## Given data:

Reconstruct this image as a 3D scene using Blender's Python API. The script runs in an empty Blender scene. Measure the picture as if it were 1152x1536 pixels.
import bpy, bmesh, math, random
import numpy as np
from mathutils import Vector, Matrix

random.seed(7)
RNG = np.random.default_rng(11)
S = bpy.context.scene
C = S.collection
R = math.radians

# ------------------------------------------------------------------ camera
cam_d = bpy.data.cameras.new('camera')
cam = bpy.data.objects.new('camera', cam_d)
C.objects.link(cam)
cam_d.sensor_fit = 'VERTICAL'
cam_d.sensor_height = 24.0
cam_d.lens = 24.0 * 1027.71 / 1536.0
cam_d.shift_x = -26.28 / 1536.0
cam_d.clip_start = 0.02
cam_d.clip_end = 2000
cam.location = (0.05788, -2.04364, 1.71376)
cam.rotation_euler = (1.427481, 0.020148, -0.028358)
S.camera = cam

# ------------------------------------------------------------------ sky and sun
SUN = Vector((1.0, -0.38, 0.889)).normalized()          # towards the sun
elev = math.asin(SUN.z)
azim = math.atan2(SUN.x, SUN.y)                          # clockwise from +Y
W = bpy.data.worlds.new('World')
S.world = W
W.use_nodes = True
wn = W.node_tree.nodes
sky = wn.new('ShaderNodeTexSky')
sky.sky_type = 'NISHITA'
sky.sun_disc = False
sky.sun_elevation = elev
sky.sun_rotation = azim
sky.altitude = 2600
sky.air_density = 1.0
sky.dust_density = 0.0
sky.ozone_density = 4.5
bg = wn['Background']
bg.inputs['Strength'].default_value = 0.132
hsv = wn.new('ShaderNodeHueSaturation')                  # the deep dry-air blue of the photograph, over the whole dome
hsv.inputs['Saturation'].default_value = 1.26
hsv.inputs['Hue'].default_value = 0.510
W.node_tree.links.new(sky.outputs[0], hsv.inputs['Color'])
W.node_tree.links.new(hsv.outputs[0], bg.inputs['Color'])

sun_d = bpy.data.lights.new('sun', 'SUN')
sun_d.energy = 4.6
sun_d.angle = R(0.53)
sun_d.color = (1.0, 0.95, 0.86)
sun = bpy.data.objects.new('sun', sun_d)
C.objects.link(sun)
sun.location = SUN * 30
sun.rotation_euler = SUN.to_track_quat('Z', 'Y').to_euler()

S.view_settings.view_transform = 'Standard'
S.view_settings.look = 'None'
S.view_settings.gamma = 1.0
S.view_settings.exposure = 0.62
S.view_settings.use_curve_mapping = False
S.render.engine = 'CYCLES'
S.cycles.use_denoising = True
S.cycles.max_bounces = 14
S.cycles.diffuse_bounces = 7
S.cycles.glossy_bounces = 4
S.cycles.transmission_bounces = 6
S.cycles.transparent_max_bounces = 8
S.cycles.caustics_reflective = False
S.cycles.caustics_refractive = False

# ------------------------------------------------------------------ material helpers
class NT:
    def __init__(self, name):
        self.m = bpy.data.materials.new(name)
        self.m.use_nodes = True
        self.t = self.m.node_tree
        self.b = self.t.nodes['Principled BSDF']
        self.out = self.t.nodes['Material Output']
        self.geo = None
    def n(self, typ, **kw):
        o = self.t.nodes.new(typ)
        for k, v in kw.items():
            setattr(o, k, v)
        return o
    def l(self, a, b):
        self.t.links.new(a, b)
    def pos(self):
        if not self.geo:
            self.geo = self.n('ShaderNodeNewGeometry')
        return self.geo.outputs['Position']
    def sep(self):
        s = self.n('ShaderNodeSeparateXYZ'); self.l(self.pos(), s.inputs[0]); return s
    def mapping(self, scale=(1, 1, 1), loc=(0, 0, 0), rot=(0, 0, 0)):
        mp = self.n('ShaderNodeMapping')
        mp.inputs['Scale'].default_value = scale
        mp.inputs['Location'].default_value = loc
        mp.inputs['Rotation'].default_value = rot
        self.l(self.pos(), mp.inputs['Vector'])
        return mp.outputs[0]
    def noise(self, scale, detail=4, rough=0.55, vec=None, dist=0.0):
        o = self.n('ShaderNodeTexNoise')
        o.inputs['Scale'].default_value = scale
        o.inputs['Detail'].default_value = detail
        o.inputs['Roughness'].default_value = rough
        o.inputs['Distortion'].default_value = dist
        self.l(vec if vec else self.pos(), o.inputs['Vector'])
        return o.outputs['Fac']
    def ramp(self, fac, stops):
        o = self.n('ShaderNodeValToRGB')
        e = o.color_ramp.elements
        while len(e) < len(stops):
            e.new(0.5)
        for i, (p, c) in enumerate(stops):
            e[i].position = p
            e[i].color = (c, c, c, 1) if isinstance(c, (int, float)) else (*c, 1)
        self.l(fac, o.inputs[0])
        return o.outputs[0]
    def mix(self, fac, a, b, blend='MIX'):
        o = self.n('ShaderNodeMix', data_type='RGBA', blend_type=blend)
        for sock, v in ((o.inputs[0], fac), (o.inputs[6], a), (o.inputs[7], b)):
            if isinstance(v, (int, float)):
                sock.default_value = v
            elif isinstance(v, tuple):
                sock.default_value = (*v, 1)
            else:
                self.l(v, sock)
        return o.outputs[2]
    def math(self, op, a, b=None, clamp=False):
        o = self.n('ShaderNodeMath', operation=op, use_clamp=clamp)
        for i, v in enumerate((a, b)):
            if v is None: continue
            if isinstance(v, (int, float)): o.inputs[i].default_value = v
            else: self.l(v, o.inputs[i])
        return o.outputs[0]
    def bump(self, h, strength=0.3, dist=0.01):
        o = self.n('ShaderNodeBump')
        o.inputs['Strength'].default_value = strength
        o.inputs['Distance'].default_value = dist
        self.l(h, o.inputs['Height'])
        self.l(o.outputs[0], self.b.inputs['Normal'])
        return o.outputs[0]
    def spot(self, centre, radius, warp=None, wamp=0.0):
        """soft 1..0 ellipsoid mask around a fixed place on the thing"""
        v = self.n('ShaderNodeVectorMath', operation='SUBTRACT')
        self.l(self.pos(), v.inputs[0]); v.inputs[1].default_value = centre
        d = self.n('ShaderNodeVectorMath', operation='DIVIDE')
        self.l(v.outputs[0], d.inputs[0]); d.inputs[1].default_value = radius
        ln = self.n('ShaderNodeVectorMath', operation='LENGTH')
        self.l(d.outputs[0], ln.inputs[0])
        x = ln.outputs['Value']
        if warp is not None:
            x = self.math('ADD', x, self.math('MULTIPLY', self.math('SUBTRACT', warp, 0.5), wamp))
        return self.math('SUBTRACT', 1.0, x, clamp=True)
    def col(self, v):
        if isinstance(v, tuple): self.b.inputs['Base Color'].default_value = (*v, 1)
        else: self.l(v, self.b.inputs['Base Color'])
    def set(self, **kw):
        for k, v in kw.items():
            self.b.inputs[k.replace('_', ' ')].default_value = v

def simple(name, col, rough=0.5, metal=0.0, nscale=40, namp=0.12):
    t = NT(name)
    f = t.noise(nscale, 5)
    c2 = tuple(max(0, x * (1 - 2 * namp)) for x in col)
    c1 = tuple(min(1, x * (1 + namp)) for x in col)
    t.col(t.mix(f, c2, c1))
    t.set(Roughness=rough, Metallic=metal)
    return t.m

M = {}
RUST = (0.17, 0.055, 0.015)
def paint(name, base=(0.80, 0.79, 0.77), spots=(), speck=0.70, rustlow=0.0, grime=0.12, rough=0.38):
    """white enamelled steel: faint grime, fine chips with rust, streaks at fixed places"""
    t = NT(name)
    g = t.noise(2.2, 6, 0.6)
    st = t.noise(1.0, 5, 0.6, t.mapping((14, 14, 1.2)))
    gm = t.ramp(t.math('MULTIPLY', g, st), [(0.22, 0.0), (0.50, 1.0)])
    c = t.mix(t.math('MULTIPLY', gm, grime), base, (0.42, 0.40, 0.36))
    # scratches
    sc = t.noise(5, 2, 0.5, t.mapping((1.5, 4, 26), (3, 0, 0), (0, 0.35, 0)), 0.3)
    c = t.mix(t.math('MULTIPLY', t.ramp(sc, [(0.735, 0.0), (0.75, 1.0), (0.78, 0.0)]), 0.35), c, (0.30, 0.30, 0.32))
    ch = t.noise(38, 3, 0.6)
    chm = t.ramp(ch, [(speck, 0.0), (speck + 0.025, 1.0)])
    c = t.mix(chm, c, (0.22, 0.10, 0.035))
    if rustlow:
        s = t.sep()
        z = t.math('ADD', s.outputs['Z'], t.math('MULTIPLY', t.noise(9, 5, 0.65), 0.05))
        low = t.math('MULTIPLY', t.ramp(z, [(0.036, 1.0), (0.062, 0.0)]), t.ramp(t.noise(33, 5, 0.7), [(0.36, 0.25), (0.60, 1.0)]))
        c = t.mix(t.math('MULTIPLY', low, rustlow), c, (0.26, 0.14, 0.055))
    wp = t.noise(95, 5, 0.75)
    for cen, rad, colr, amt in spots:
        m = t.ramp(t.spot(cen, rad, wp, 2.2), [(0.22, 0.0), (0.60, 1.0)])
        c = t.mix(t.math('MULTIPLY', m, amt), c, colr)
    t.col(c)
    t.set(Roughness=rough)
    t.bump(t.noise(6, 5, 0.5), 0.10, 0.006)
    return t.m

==

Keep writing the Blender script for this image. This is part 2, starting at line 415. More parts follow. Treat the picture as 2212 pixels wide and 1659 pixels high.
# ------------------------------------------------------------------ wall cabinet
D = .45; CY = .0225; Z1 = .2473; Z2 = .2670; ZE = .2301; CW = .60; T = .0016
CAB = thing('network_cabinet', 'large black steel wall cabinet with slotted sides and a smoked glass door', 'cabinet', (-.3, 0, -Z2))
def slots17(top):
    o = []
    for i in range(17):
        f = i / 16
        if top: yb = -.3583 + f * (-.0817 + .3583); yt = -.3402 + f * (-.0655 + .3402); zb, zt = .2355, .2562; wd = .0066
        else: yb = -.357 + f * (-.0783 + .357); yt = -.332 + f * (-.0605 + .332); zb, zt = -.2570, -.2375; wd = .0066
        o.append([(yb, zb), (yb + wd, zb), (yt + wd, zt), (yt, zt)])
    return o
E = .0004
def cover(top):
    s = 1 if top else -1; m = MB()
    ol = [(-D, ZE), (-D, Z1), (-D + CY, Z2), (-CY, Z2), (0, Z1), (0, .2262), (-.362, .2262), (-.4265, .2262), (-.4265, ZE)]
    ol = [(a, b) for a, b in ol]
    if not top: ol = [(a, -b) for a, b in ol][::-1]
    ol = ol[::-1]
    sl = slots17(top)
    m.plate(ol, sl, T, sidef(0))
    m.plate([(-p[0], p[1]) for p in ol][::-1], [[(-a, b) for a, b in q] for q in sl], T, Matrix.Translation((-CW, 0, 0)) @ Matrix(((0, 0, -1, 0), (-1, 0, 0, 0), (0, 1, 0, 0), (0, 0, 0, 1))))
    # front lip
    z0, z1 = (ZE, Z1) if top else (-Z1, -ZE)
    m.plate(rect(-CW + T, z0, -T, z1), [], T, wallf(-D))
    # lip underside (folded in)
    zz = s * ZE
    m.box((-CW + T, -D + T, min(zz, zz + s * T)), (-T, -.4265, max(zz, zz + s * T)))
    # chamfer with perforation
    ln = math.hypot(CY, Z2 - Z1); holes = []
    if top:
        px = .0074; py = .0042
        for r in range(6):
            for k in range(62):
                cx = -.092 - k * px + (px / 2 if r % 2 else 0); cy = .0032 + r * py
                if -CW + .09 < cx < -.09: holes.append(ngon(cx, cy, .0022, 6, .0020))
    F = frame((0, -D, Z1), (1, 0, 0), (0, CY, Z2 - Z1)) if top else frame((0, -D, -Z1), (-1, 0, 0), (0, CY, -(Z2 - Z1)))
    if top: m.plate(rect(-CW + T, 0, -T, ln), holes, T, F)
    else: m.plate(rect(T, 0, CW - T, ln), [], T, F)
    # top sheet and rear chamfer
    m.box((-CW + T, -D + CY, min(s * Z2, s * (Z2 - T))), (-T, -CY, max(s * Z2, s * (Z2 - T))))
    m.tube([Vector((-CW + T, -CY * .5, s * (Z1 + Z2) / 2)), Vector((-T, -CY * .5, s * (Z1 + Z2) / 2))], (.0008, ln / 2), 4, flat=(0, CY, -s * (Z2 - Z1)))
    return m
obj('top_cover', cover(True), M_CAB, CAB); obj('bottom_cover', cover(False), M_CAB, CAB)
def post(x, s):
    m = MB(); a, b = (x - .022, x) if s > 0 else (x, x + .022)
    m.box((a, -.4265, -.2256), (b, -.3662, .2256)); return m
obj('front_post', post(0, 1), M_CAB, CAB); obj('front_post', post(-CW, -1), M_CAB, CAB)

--

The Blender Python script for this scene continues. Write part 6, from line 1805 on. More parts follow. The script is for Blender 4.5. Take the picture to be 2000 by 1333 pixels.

## Request:
Go through the material above and output exactly the lines from the one containing "Reconstruct this image" through the one containing "S.camera = cam".

## Exercise solution:
Reconstruct this image as a 3D scene using Blender's Python API. The script runs in an empty Blender scene. Measure the picture as if it were 1152x1536 pixels.
import bpy, bmesh, math, random
import numpy as np
from mathutils import Vector, Matrix

random.seed(7)
RNG = np.random.default_rng(11)
S = bpy.context.scene
C = S.collection
R = math.radians

# ------------------------------------------------------------------ camera
cam_d = bpy.data.cameras.new('camera')
cam = bpy.data.objects.new('camera', cam_d)
C.objects.link(cam)
cam_d.sensor_fit = 'VERTICAL'
cam_d.sensor_height = 24.0
cam_d.lens = 24.0 * 1027.71 / 1536.0
cam_d.shift_x = -26.28 / 1536.0
cam_d.clip_start = 0.02
cam_d.clip_end = 2000
cam.location = (0.05788, -2.04364, 1.71376)
cam.rotation_euler = (1.427481, 0.020148, -0.028358)
S.camera = cam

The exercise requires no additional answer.